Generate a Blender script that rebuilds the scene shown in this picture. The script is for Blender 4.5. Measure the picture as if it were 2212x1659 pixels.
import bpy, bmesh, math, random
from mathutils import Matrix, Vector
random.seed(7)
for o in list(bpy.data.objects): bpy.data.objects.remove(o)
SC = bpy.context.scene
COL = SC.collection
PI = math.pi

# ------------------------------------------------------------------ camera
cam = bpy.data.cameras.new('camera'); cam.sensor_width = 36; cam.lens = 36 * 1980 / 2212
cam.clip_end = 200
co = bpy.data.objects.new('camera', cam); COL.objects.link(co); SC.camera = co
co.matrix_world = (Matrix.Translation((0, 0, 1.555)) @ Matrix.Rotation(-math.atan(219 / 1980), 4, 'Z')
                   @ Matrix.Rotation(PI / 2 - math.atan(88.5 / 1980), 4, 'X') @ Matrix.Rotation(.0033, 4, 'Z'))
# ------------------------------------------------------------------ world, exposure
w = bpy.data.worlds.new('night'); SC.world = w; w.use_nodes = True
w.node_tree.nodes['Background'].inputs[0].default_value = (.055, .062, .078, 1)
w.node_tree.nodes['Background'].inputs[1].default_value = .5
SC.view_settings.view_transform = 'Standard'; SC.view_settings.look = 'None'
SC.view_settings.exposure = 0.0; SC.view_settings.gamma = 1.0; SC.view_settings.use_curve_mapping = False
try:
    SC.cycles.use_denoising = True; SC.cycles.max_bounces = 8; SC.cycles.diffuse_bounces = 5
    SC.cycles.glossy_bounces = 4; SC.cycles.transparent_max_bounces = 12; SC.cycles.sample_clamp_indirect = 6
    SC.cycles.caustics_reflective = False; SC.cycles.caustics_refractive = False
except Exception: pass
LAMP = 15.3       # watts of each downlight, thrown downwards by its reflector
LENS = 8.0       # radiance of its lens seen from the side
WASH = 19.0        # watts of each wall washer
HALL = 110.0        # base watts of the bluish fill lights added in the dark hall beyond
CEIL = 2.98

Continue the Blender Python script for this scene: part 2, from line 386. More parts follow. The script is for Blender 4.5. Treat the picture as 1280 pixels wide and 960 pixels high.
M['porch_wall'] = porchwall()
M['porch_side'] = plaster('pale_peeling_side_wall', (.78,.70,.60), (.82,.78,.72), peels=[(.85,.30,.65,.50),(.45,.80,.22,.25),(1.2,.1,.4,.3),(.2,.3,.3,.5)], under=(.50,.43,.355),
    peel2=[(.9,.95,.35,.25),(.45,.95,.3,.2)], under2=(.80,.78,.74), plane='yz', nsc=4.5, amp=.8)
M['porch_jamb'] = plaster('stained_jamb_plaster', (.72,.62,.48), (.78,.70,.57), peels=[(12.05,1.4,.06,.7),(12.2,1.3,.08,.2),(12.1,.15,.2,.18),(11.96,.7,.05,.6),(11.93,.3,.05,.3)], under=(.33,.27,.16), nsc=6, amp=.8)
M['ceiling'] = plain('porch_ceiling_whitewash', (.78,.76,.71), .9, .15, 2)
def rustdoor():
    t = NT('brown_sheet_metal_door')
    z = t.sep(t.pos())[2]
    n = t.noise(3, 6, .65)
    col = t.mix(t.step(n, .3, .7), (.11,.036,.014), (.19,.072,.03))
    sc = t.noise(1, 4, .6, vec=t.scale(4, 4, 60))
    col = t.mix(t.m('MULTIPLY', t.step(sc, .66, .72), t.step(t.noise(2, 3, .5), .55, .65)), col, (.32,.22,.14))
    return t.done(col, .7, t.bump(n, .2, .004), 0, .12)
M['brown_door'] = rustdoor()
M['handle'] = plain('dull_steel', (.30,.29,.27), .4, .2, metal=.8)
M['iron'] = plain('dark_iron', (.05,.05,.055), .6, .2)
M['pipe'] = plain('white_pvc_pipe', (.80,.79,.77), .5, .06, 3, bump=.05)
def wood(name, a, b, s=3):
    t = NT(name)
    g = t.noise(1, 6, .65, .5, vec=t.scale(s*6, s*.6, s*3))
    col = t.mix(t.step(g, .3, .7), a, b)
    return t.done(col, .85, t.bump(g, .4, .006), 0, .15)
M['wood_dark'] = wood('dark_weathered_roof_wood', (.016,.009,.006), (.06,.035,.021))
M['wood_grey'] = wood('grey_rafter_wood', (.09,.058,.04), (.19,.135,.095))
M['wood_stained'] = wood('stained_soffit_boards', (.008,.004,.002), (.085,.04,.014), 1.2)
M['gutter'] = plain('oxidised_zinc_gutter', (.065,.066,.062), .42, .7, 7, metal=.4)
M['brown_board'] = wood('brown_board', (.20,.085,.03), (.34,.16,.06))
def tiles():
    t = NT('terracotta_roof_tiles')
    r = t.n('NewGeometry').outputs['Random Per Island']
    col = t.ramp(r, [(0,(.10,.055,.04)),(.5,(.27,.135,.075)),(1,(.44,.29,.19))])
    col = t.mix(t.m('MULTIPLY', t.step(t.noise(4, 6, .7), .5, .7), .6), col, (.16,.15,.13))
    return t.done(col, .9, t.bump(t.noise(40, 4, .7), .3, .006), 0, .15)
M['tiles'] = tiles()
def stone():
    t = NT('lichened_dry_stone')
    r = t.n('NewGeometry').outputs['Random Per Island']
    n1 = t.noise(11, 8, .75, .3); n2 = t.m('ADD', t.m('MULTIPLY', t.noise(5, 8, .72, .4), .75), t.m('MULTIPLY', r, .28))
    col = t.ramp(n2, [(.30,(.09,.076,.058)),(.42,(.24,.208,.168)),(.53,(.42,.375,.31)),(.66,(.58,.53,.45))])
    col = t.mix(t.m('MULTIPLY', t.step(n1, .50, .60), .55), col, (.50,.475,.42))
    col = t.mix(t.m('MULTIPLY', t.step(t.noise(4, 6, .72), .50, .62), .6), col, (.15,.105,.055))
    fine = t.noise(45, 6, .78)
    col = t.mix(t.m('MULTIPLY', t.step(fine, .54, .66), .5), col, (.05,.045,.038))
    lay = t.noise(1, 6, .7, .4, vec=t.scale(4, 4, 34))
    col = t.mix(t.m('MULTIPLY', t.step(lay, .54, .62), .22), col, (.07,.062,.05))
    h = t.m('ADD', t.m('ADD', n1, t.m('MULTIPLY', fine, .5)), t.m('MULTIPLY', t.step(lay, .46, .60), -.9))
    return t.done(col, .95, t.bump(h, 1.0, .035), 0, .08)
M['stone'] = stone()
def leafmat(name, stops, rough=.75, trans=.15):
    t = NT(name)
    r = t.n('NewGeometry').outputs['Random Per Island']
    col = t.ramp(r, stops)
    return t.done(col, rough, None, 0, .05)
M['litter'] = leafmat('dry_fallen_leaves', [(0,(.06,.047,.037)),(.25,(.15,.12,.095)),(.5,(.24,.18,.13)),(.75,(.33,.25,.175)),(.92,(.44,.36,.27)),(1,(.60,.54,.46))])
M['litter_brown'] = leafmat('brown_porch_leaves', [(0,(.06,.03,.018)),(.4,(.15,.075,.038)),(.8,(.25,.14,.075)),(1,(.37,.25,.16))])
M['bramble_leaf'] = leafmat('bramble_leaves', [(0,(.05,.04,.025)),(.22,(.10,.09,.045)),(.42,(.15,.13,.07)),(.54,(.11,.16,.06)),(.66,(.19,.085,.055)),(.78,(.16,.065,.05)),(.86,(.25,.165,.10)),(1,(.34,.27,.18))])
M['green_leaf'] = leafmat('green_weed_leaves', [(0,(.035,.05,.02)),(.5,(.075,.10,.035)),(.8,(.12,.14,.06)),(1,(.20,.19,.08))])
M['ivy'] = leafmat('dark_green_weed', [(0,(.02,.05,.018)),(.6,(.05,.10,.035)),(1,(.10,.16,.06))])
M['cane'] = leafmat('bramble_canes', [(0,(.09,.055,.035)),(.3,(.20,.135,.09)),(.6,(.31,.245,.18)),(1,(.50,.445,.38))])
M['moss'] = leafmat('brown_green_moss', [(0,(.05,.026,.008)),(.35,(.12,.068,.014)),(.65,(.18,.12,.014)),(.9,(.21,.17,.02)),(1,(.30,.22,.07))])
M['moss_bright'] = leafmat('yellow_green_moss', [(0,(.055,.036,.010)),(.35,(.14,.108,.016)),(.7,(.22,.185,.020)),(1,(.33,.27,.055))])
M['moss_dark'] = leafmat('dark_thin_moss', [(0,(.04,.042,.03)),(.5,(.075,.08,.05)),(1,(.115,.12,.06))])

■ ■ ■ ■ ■

**Task objective**
Starting at the first line of the entries above, please extract each line up to and including the line with "PI = math.pi", unchanged, and add nothing.

**Solution for this problem**
Generate a Blender script that rebuilds the scene shown in this picture. The script is for Blender 4.5. Measure the picture as if it were 2212x1659 pixels.
import bpy, bmesh, math, random
from mathutils import Matrix, Vector
random.seed(7)
for o in list(bpy.data.objects): bpy.data.objects.remove(o)
SC = bpy.context.scene
COL = SC.collection
PI = math.pi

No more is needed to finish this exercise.